Altro che processo politico. La Cassazione ha sanzionato ieri definitivamente una frode imprenditoriale gigantesca, da parte dell’imprenditore “che si è fatto da sé” e che “ama il suo Paese”.
Adesso sappiamo qual è la sostanza di questo amore e di quella costruzione industriale e politica.
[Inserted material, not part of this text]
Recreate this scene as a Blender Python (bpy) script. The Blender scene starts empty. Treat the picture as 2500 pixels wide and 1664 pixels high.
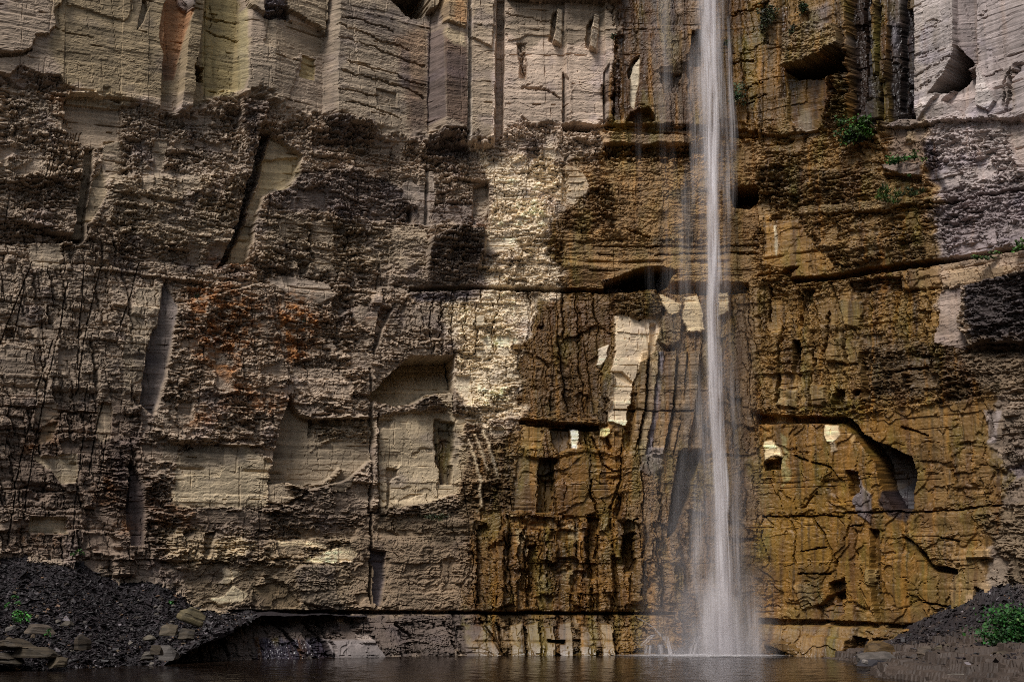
import bpy, bmesh, math, random
import numpy as np
from mathutils import Vector

# ------------------------------------------------------------------ camera, sky, sun, exposure
SC = bpy.context.scene
COL = SC.collection
EYE = 3.8
PITCH = math.radians(10.0)
FPX = 3470.0                      # focal length in photo pixels (2500 wide)
cam = bpy.data.cameras.new("camera")
cam.sensor_width = 36.0
cam.sensor_fit = 'HORIZONTAL'
cam.lens = 36.0 * FPX / 2500.0
cam.clip_end = 2000.0
cam_o = bpy.data.objects.new("camera", cam)
COL.objects.link(cam_o)
cam_o.location = (0, 0, EYE)
cam_o.rotation_euler = (math.pi / 2 + PITCH, 0, 0)
SC.camera = cam_o

SUN_EL, SUN_AZ = math.radians(53.0), math.radians(-34.0)    # az: from behind the camera, towards its left
world = bpy.data.worlds.new("World")
SC.world = world
world.use_nodes = True
wn = world.node_tree
wn.nodes.clear()
w_out = wn.nodes.new("ShaderNodeOutputWorld")
w_bg = wn.nodes.new("ShaderNodeBackground")
w_sky = wn.nodes.new("ShaderNodeTexSky")
w_sky.sky_type = 'NISHITA'
w_sky.sun_disc = False
w_sky.sun_elevation = SUN_EL
w_sky.sun_rotation = math.radians(180.0) - SUN_AZ
w_sky.air_density = 1.2
w_sky.dust_density = 1.5
w_hsv = wn.nodes.new("ShaderNodeHueSaturation")
w_hsv.inputs['Saturation'].default_value = 0.45
w_bg.inputs['Strength'].default_value = 0.055
wn.links.new(w_sky.outputs[0], w_hsv.inputs['Color'])
wn.links.new(w_hsv.outputs[0], w_bg.inputs['Color'])
wn.links.new(w_bg.outputs[0], w_out.inputs['Surface'])

sun = bpy.data.lights.new("sun", 'SUN')
sun.energy = 1.5
sun.angle = math.radians(18.0)
sun.color = (1.0, 0.95, 0.90)
sun_o = bpy.data.objects.new("sun", sun)
COL.objects.link(sun_o)
_sd = Vector((math.sin(SUN_AZ) * math.cos(SUN_EL), -math.cos(SUN_AZ) * math.cos(SUN_EL), math.sin(SUN_EL)))
sun_o.rotation_euler = _sd.to_track_quat('Z', 'Y').to_euler()
sun_o.location = (-30, -30, 80)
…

Gli stessi sottosegretari sbandati che ieri sera annunciavano di andarsi a dimettere «nelle mani di Berlusconi » non si accorgono che stanno confermando come tutta questa destra italiana si muova dentro uno Stato a parte, dove valgono altre leggi, diverse sudditanze, logiche separate e gerarchie
autonome.
Tutto questo porta a credere che il governo non cadrà, ma per impotenza. Il governo è infatti l’ultima espressione politica che resta a questa destra senza più leader, l’unico strumento per tenerla viva, e insieme. Anzi, Berlusconi – che già attacca la magistratura «irresponsabile» – proverà a trasferire la sua tragedia personale dentro la maggioranza e nelle istituzioni, contagiandole con la sua anomalia, ieri certificata nelle televisioni e nei siti di tutto il mondo.
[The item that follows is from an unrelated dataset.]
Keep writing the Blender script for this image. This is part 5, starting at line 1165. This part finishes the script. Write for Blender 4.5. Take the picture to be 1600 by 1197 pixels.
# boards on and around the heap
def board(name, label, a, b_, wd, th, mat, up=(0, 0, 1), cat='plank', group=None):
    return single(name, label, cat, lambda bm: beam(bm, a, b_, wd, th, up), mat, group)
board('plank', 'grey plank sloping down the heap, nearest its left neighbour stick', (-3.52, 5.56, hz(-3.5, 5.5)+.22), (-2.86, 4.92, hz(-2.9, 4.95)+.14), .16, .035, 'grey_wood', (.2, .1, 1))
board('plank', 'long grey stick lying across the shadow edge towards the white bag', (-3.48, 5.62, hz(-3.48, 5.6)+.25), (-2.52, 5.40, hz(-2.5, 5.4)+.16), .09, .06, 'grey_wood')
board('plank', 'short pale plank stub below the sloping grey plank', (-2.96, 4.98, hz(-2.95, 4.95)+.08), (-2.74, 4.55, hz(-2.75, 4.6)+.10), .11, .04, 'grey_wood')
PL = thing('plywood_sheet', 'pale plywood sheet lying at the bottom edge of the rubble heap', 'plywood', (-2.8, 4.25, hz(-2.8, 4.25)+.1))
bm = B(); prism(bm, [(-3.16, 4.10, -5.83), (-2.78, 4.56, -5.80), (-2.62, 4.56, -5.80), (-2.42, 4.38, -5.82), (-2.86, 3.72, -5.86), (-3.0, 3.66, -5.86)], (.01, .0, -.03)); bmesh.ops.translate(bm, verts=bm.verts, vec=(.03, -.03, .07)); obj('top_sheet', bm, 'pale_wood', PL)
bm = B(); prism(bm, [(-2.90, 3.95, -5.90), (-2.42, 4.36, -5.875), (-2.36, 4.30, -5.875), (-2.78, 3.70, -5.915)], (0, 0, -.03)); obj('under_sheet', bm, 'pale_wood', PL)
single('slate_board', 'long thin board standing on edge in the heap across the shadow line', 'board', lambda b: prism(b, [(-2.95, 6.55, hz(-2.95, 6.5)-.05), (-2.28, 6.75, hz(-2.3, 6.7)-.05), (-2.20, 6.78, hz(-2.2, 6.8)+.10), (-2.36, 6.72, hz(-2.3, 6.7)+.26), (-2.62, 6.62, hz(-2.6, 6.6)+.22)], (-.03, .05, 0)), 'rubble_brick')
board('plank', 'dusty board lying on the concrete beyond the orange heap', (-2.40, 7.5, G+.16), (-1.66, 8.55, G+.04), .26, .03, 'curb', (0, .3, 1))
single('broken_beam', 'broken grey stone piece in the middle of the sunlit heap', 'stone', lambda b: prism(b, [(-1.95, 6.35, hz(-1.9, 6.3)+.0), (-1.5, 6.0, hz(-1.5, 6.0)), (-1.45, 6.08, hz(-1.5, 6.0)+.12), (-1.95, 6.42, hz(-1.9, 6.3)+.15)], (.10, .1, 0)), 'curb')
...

L’unica salvezza per la sinistra e per le istituzioni è leggere con spirito di verità quanto è avvenuto in questi anni e la Cassazione ha certificato ieri, dando un giudizio preciso sulla natura di questa destra e del suo leader, senza nascondere la testa dentro la sabbia, perché su questa natura si gioca la differenza per oggi e per domani tra destra e sinistra, cioè il nostro futuro.
Non è la destra che deve decidere se può restare al governo dopo questa sentenza. È la sinistra. Perché la pronuncia della Cassazione non è politica: ma il quadro che rivela è politicamente devastante. Per questo chi pensa di ignorarlo per sopravvivere avrà una vita breve, e senz’anima.